Français de l’étranger : la farce électorale de la huitième circonscription


Nous sommes en 2013. En France, République laïque. Suite de l’invalidation de l’élection du député élu en juin 2012, une législative partielle se tiendra le 9 juin prochain dans la huitième circonscription des français de l’étranger, qui couvre l’Europe du Sud, la Turquie et Israël.

Arrivée en troisième position avec seulement 14,62% des suffrages exprimés, la candidate socialiste ne pourra se maintenir ; le second tour opposera deux candidats de droite, Valerie Hoffenberg (UMP) et Meyer Habib (UDI). Jusqu’ici, tout va bien. Apparemment.

A tous égards, pourtant, ce scrutin qui désignera un des 577 députés de la nation s’avère déconnant. Ridiculement grand, tout d’abord, le nombre de candidats : vingt. Ridiculement petit, ensuite, le taux de participation. 11 586 votants pour 111 736 électeurs, soit 10,37 % ! A toutes fins utiles, rappelons que ce retour aux urnes coûte environ 645 000 euros, selon les calculs de BFM-TV sur la base des rapports budgétaires consacrés aux dépenses électorales !

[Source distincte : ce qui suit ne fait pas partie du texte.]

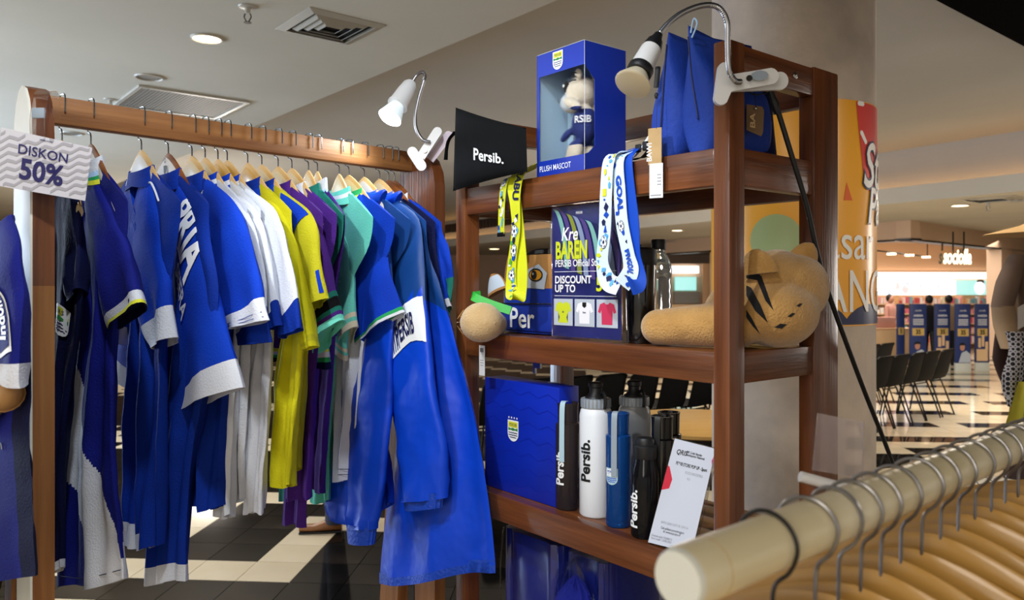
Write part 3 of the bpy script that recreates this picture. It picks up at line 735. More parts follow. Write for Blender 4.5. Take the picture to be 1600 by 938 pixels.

Mais qui a eu cette idée folle de créer ces circonscriptions artificielles ? Nous n’aurons pas la cruauté de jeter ici en pâture le nom d’un ancien président qui tente de reconstruire une vie professionnelle en dehors de la politique.
La singularité de l’élection tient d’ailleurs moins à l’intendance qu’au contenu d’une campagne atypique, pour ne pas dire saugrenue, sidérante, délirante, consternante, inquiétante ou carrément révoltante.

Afin de porter ses couleurs, en effet, l’UMP a choisi une femme qui fut une des représentantes de l’American jewish comitee (AJC), un lobby dont l’objectif est de défendre les juifs et Israël, aux Etats-Unis et dans le monde entier. Le fait d’arme de cette avocate dynamique ? Avoir drainé, au fil des années, des fonds privés alimentant les campagnes de Nicolas Sarkozy.

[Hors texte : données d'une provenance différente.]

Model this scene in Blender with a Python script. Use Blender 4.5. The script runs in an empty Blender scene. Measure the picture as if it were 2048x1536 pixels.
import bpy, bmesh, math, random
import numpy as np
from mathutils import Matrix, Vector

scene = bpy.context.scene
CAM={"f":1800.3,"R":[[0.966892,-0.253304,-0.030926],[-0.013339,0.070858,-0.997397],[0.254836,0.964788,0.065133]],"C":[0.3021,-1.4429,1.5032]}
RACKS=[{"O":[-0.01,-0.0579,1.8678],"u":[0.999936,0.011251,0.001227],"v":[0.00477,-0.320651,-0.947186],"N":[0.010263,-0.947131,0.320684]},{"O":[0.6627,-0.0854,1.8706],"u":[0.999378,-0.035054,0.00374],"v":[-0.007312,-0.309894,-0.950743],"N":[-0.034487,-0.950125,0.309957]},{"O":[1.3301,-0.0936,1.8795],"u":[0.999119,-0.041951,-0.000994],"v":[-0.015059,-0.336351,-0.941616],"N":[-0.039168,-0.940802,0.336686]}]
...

A ce titre, elle fait la jonction entre les frères ennemis de la droite : Jean-François Copé l’a désigné, tandis que François Fillon l’a soutenu lors d’une visite à Rome. Ainsi les héritiers antagoniques de Nicolas Sarkozy ont-ils voulu promouvoir une future opposante à François Hollande dont l’engagement numéro un est fort éloigné de la politique gouvernementale : « la reconnaissance par tous d’Israël comme « Etat juif » » !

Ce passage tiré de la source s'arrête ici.